A teaser

My third post on the “On Porn” is finished, but not ready. I’ve put it through the in-famous diction Unix command and I got tons of suggestions for change the wording of some phrases (By the way, if you use some form of Unix, you should really have style and diction in your toolset.) I am poring over those, and I am near the end, but I don’t really want to post this writing without an exhaustive check.

Meanwhile, and as a teaser, let me describe some aspects of what I intend to share with you. I tried to collect the most usual arguments people use against porn, and I studied them. I ended up with seven arguments. One of them is prima facie incontrovertible: porn is a sin. However, on the remaining six, I found that a lot of them were flawed or misguided. In fact, I found just one fully valid argument and one somewhat valid out of the six. The most notorious culprit was the famous “porn makes objects of women” argument.

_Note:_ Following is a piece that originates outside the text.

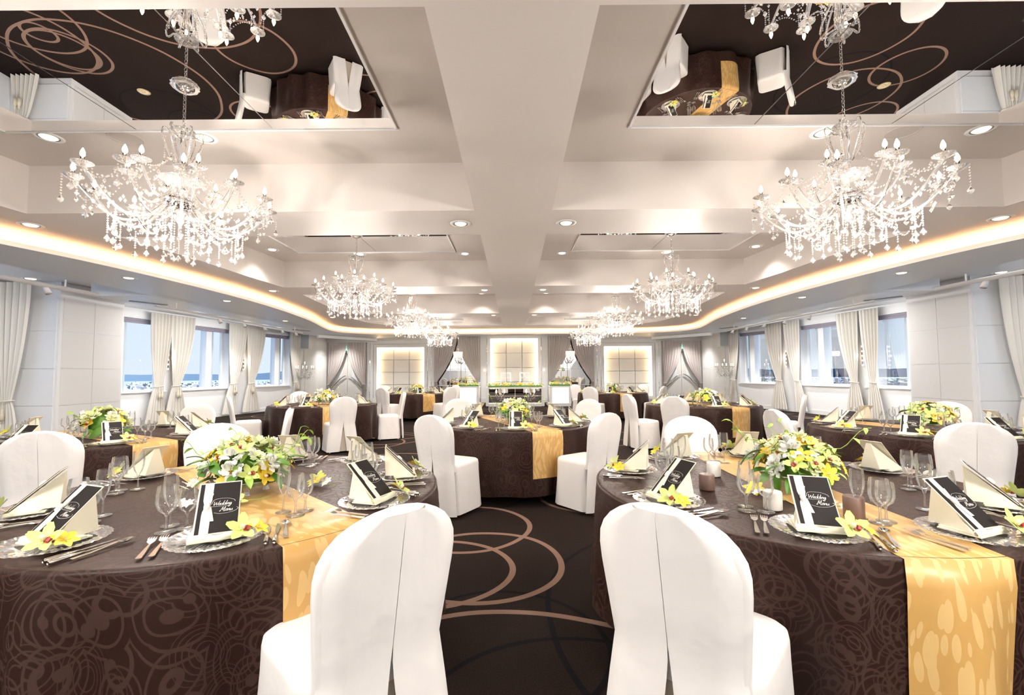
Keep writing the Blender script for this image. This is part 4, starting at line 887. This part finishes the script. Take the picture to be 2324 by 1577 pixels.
sprig((-1.05, 2.42, HT + .003), -.6, 1.1, 'green and white blooms right of the bouquet on the near left table', ('orchid_green', 'lily', 'white', 'white')); sprig((-1.22, 2.02, HT + .003), .9, 1.0, 'single green orchid on the gold runner, near left table', ('orchid_green',))
sprig((1.12, 2.18, HT + .003), -1.2, 1.0, 'yellow and white sprig beside the candles on the near right table', ('lily', 'white', 'white')); sprig((1.33, 1.98, HT + .003), -1.3, 1.0, 'white orchid sprig on the gold runner, near right table'); sprig((1.66, 2.42, HT + .003), 1.0, 1.0, 'white orchid sprig right of the bouquet, near right table')
for (x, y, h, m_, lb) in ((1.10, 2.55, .075, 'candle', 'ivory pillar candle behind the taupe one, near right table'), (.94, 2.26, .075, 'taupe', 'taupe pillar candle left of the bouquet, near right table'), (1.08, 1.94, .075, 'candle', 'ivory pillar candle beside the wine glasses, near right table'), (1.33, 1.82, .085, 'taupe', 'taupe pillar candle behind the menu card, near right table')):
    t = thing('pillar_candle', lb, 'candle', (x, y, HT + .003), 0, 'pillar candles'); MB().lathe([(0, 0), (.034, 0), (.036, .004), (.036, h - .004), (.033, h), (.01, h - .004), (0, h - .004)], 24).build('wax', m_, t); MB().tube([(0, 0, h - .005), (.002, 0, h + .012)], .001, 4).build('wick', 'wick', t)
# ------------------------------------------------------------------ covered chairs
def chair():
    t = thing('covered_chair', '', 'chair', (0, 0, -30)); n = 40
    def rrect(a, wx, yb, yf, e=.30):
        ca, sa = math.cos(a), math.sin(a); x = wx * (abs(ca) ** e) * (1 if ca > 0 else -1); y = (abs(sa) ** e) * (1 if sa > 0 else -1); yc, h = (yf + yb) / 2, (yf - yb) / 2; return x, yc + h * y
    s = MB(); rows = [(.025, .238, .020), (.12, .232, .014), (.25, .225, .006), (.36, .220, .0), (.43, .218, 0), (.455, .214, -.004), (.468, .200, -.018), (.474, .15, -.07), (.476, .05, -.17)]
    def fs_(u, v):
        z, wx, ex = rows[round(v * 8)]; a = 2 * PI * u; x, y = rrect(a, wx, -.205 - ex, .19 + ex, .32 if z < .47 else .5); k = .004 * math.sin(9 * a + z * 9) * max(0, .45 - z) * 2; return (x * (1 + k * 4), y * (1 + k * 3), z)
    s.grid(fs_, 72, 8, closed=True); s.add([fs_(i / 72, 1) for i in range(72)], [tuple(range(72))], False); s.build('seat_cover', 'satin', t)
    # back: rounded shell
    def halfw(z): return .196 + .022 * min(1, max(0, (z - .46) / .25)) if z < .745 else .218 * math.sqrt(max(0.0, 1 - ((z - .745) / .163) ** 2.2))
    def yc(z): return -.215 - .17 * (z - .45)
    b = MB(); zr_ = [.40, .46, .54, .62, .70, .75, .79, .825, .855, .875, .89, .90, .907]
    def fb(u, v):
        z = zr_[round(v * 12)]; a = 2 * PI * u; w = max(halfw(z), .004); th_ = .030 * (1 if z < .86 else max(.2, 1 - (z - .86) / .06)); ca, sa = math.cos(a), math.sin(a)
        x = w * (abs(ca) ** .5) * (1 if ca > 0 else -1); y = th_ * (abs(sa) ** .5) * (1 if sa > 0 else -1); y += .012 * (1 - (x / .22) ** 2) * (-1)
        return (x, yc(z) + y, z)
    b.grid(fb, 48, 12, closed=True); b.add([fb(i / 48, 1) for i in range(48)], [tuple(range(48))], False); b.build('back_cover', 'satin', t)
    for sg in (-1, 1):
        f = MB(); zz = [.896, .865, .82, .75, .68, .60, .52, .47, .42, .34, .25, .15, .07, .03]
        def ff(u, v):
            z = zz[round(v * 13)]; q = min(1, max(0, (.50 - z) / .47)); inner = .0007 + .058 * q ** 1.15
            outer = halfw(z) * .985 if z > .45 else .197 + .052 * ((.45 - z) / .42) ** .8; inner = min(inner, outer * .9)
            x = inner + (outer - inner) * u; y = yc(max(z, .45)) - .042 - .012 * (1 - (x / .23) ** 2) - .02 * q + .006 * math.sin(14 * x + 9 * z) * q - (.004 if u < .2 else 0)
            if u > .8: y += .03 * (u - .8) / .2
            return (sg * x, y, z)
        f.grid(ff, 8, 13)
        f.build('back_flap', 'satin', t)
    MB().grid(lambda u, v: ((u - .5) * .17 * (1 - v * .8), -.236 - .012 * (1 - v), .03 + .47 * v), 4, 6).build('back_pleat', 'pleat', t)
    pts = []
    for i in range(31):
        z0_ = .755 + .145 * math.sin(PI * i / 30); a = -1 if i > 15 else 1; pts.append((a * halfw(z0_) * .93, yc(z0_) - .030, z0_ + .001))
    for x in (-.18, .18):
        for y in (-.18, .16): MB().lathe([(.014, 0), (.014, .012), (.011, .02), (.011, .12)], 8, (x, y, 0)).build('leg', 'gold', t)
    return t
CH_ = Proto(chair())
CHAIRS = [('near left table', -.34, 1.31, 'seen from behind at the front'), ('near left table', -2.24, 3.46, 'facing the camera behind'), ('near right table', .42, 1.31, 'seen from behind at the front'), ('near right table', 1.46, 3.83, 'facing the camera behind'),
          ('left outer table', -3.17, 3.05, 'seen from behind with split back at'), ('left outer table', -2.49, 5.02, 'seen edge on at the right of'), ('left outer table', -4.01, 5.78, 'facing the camera behind'),
          ('right outer table', 3.28, 3.28, 'seen from behind with split back at'), ('right outer table', 2.56, 4.5, 'with its back to the aisle at'), ('right outer table', 5.15, 5.46, 'facing the camera behind'),
          ('middle table', -.74, 4.09, 'turned right at the left front of'), ('middle table', .85, 4.21, 'turned left at the right front of'), ('middle table', -.81, 6.61, 'facing the camera at the left back of'), ('middle table', 1.04, 6.35, 'facing the camera at the right back of'),
          ('left window table', -4.85, 7.76, 'turned right at the left end of'), ('left window table', -2.75, 7.35, 'seen from behind in front of'), ('left window table', -2.21, 9.06, 'turned left at the right end of'), ('left window table', -4.55, 9.64, 'facing the camera behind'),
          ('right window table', 2.42, 6.93, 'seen from behind in front of'), ('right window table', 4.6, 7.27, 'at the right front of'), ('right window table', 1.91, 7.68, 'turned right at the left end of'), ('right window table', 3.99, 9.37, 'facing the camera behind'),
          ('far left table', -3.4, 11.67, 'seen from behind at the left front of'), ('far left table', -3.95, 13.9, 'at the left back of'), ('far left table', -1.69, 12.05, 'seen from behind at the right front of'), ('far left table', -1.81, 14.08, 'at the right back of'),
          ('far right table', 1.92, 11.6, 'seen from behind at the left front of'), ('far right table', 1.86, 13.96, 'at the left back of'), ('far right table', 3.89, 11.89, 'at the right front of'), ('far right table', 3.88, 13.72, 'at the right back of')]
TC = {t[0]: t[1] for t in TAB}
for nm, x, y, w in CHAIRS:
    c = TC[nm]; dx, dy = c[0] - x, c[1] - y; L_ = math.hypot(dx, dy); dx, dy = dx / L_, dy / L_; rz = math.atan2(dy, dx) - PI / 2
    CH_.place((x + dx * .29, y + dy * .29, 0), rz, 'white satin covered chair %s the %s' % (w, nm), 'white covered chairs')
# ------------------------------------------------------------------ head table, display boxes, cake
def flower_bed(t, w, d, z, n, seed):
    g = random.Random(seed); kinds = ['rose', 'lily', 'carnation', 'orchid_yellow', 'white', 'orchid_green']
    acc = {k: MB() for k in ('a',)}
    MB().box((0, 0, z + .03), (w - .04, d - .04, .06)).build('foliage_bed', 'leaf', t)
    for k in range(n):
        kd = g.choice(kinds); x = (g.random() - .5) * w; y = (g.random() - .5) * d; o = put(NAMES[kd], FL[kd], t, loc=(x, y, z + .06 + .07 * g.random()), rot=orient((x / w * .8, -.6 + y / d, .7), g.random() * 6)); s = g.uniform(.9, 1.3); o.scale = (s, s, s)
    for k in range(n // 2):
        x = (g.random() - .5) * w; o = put('leaf', FL['leaf' if k % 2 else 'lleaf'], t, loc=(x, (g.random() - .5) * d, z + .05 + .06 * g.random()), rot=(g.uniform(-.6, .6), g.uniform(-.6, .6), g.random() * 6))
def mini_chandelier(loc, label, sc=1):
    t = thing('crystal_sconce', label, 'wall sconce', loc, 0, 'crystal sconces on the head table')
    MB().lathe([(0, -.1), (.02, -.08), (.03, 0), (.015, .06), (.02, .3), (0, .31)], 8).build('stem', 'crystal', t)
    for k in (-1, 1):
        a = MB().tube([(k * .15 * q, -.02, .0 - .08 * math.sin(PI * q) + .1 * q) for q in [i / 8 for i in range(9)]], .009, 5).build('arm', 'crystal', t)
        MB().lathe([(.01, 0), (.05, .02), (.02, .006)], 10, (k * .15, -.02, .1)).build('drip_cup', 'crystal', a); MB().lathe([(.01, 0), (.03, .03), (.024, .07), (0, .12)], 8, (k * .15, -.02, .12)).build('bulb', 'bulb', a)
    c = MB(); g = random.Random(3)
    for k in range(40): x = g.uniform(-.18, .18); c.bead((x, -.03 + g.uniform(-.02, .02), .08 - g.random() * (.3 - abs(x))), .014, 1.6)
    c.build('crystal_drops', 'crystal', t, kind='stuff')
ht = thing('head_table', 'white framed mirror fronted head table on the central axis', 'table', (.03, 17.5, 0), 0)
fr = MB()
for x in (-1.05, 1.05): fr.box((x, 0, .36), (.11, .66, .70))
fr.box((0, 0, .06), (1.99, .66, .12)).box((0, 0, .70), (2.24, .70, .045)); fr.build('frame', 'white', ht)
for i in range(4):
    for j in range(2): MB().box((-.75 + .5 * i, -.27, .26 + .27 * j), (.488, .012, .262)).build('mirror_pane', 'mirror', ht)
pl = MB().box((0, -.335, .125), (1.99, .012, .02)).build('led_edge', 'shade', ht)
fb = thing('flower_garland', 'long bed of yellow, white and green flowers on the head table', 'flower arrangement', (.03, 17.45, .723)); flower_bed(fb, 2.1, .35, 0, 130, 5)
mini_chandelier((-.53, 17.14, .40), 'small two candle crystal sconce on the left of the head table'); mini_chandelier((.60, 17.14, .40), 'small two candle crystal sconce on the right of the head table')
for k, (x, lb) in enumerate(((-.34, 'left'), (.42, 'right'))):
    t = thing('lattice_chair', 'white lattice back chair behind the head table, %s one' % lb, 'chair', (x, 18.25, 0), PI, 'white lattice chairs')
    b = MB(); W_, z0, z1 = .42, .46, 1.28
    for q in (-.5, .5): b.box((q * (W_ - .04), -.2, (z0 + z1) / 2), (.04, .04, z1 - z0))
    for z in (.84, 1.06, z1 - .02): b.box((0, -.2, z), (W_ - .08, .03, .035))
    b.box((0, -.2, 1.06), (.03, .03, .42)); b.build('backrest', 'white', t); MB().box((0, 0, .45), (.44, .44, .05)).build('seat', 'white', t)
    for x_ in (-.19, .19):
        for y_ in (-.19, .19): MB().box((x_, y_, .215), (.035, .035, .43)).build('leg', 'white', t)
for x, lb in ((-1.2 + .33, 'left'), (.96, 'right')):
    t = thing('wire_stand', 'thin wire candle stand on the %s end of the head table' % lb, 'candle stand', (x, 17.68, .723), 0, 'thin wire stands'); w = MB()
    for dx in (-.05, .05): w.tube([(dx, 0, 0), (dx * .7, 0, .3), (dx * .3, 0, .33)], .003, 4)
    w.build('wire', 'gold', t)
for sg, side in ((-1, 'left'), (1, 'right')):
    x = sg * 1.75; t = thing('display_plinth', 'white plinth with a glass front and chandelier inside, %s of the head table' % side, 'plinth', (x, 17.55, 0), 0, 'lit display plinths'); f = MB()
    for q in (-.36, .36): f.box((q, 0, .40), (.09, .62, .60))
    f.box((0, 0, .055), (.92, .74, .11)).box((0, 0, .73), (.84, .66, .05)).box((0, .29, .4), (.63, .03, .60)); f.build('plinth_frame', 'white', t); MB().box((0, -.29, .41), (.63, .008, .58)).build('glass_front', 'glass', t)
    c = MB(); g = random.Random(8)
    for k in range(230): a = g.random() * 6.28; r = .24 * g.random() ** .5; z = .64 - .42 * g.random() * (1.1 - r / .3); c.bead((r * math.cos(a), r * .8 * math.sin(a), z), .017, 1.5)
    c.build('crystal_drops', 'crystal', t, kind='stuff')
    for k in range(5): a = k * 1.256; MB().lathe([(.008, 0), (.02, .02), (0, .07)], 6, (.17 * math.cos(a), .17 * math.sin(a), .5)).build('bulb', 'bulb', t)
    lamp('POINT', (x, 17.5, .5), 6, WARM, .1)
    fb = thing('flower_garland', 'bed of yellow and white flowers on the %s display plinth' % side, 'flower arrangement', (x, 17.5, .758), 0, 'flower beds on the plinths'); flower_bed(fb, .8, .35, 0, 46, 9 + sg)
t = thing('wedding_cake', 'five tier cream wedding cake behind the flowers on the left plinth', 'cake', (-1.72, 17.72, .758))
for k in range(5): r = .15 - .026 * k; MB().lathe([(0, 0), (r, 0), (r, .085), (r - .01, .09), (0, .09)], 20, (0, 0, .09 * k)).build('tier', 'cake', t)
t = thing('crystal_stand', 'clear crystal stand holding flowers and a candle on the right plinth', 'candle stand', (1.82, 17.72, .758))
MB().lathe([(0, 0), (.09, .0), (.03, .04), (.02, .2), (.04, .24), (.02, .3), (.02, .55), (.16, .58), (.17, .6), (0, .6)], 14).build('stem', 'crystal', t)
for k in range(6): a = k * 1.05; MB().lathe([(0, -.05), (.035, -.03), (.05, 0), (.035, .03), (0, .05)], 8, (.16 * math.cos(a), .1 * math.sin(a), .2 + .06 * (k % 3))).build('glass_globe', 'crystal', t)
MB().lathe([(.025, .66), (.025, .82), (0, .82)], 10).build('candle', 'candle', t)
g = random.Random(4)
for k in range(16): kd = g.choice(['lily', 'rose', 'leaf', 'white']); a = g.random() * 6.28; put(NAMES[kd], FL[kd], t, loc=(.13 * math.cos(a), .1 * math.sin(a), .63 + .05 * g.random()), rot=orient((math.cos(a), math.sin(a), .8), a))
# ------------------------------------------------------------------ the city outside
zc = -130
gm = MB().grid(lambda u, v: ((u - .5) * 24000, (v - .5) * 24000, zc), 4, 4, smooth=False); struct(gm.build('land', 'land'))
hm = MB(); hm.grid(lambda u, v: (11500 * math.cos(2 * PI * u), 11500 * math.sin(2 * PI * u), zc + v * (150 + 40 * math.sin(23 * u * 2) + 30 * math.sin(2 * PI * u * 17) + 15 * math.sin(2 * PI * u * 41))), 200, 1, closed=True); struct(hm.build('hills', 'hill'))
cb = MB(); g = random.Random(11)
for k in range(8500):
    d = 1400 + 7600 * g.random() ** 1.2; a = g.uniform(-.1, 1.15) if k % 2 else PI - g.uniform(-.1, 1.15); s = 14 + g.random() * 34; h = 6 + 26 * g.random() ** 3 + (45 * g.random() if g.random() < .03 else 0); cb.box((d * math.cos(a), d * math.sin(a), zc + h / 2), (s, s * g.uniform(.6, 1.5), h), g.random() * 3)
cb.build('city_buildings', 'city', kind='stuff')['label'] = 'distant pale city buildings beyond the windows'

Interested? Then wait a little bit more until I finish parsing those diction flags…

4 Comments

  1. Diction? It’s not available in the standard repositories of my distro, CentOS. Besides, I’ve never yet used a grammar checker I agree with. It’s okay to pick out obvious errors, such as consistent voice, but sometimes I really WANT that sentence longer than normal. Sometimes I choose a hackneyed phrase on purpose. And it’s not always wrong to start a sentence with a conjunction, nor to include a connective “that.” It’s the abuse of these things which cheapens writing; proper use makes them more readable. My current skills were once considered average. I still believe they should be so regarded.

  2. Ha! I found quite a few errors on the linked page, outside the examples. Okay, I promise to stop being smug.

    It’s far more important to use such software if English is not your first language, or you’ve had a very poor education. However, nothing replaces the two best methods of learning: (1) having a good editor read your work, and explain why something else is better, (2) coupled with writers learning to emulate the sound of good writing inside their heads. That is, read good stuff, absorb the pattern of word usage, then reproduce the styling. Read your own stuff outloud once in awhile. Good readers will sound the words silently in their own mind.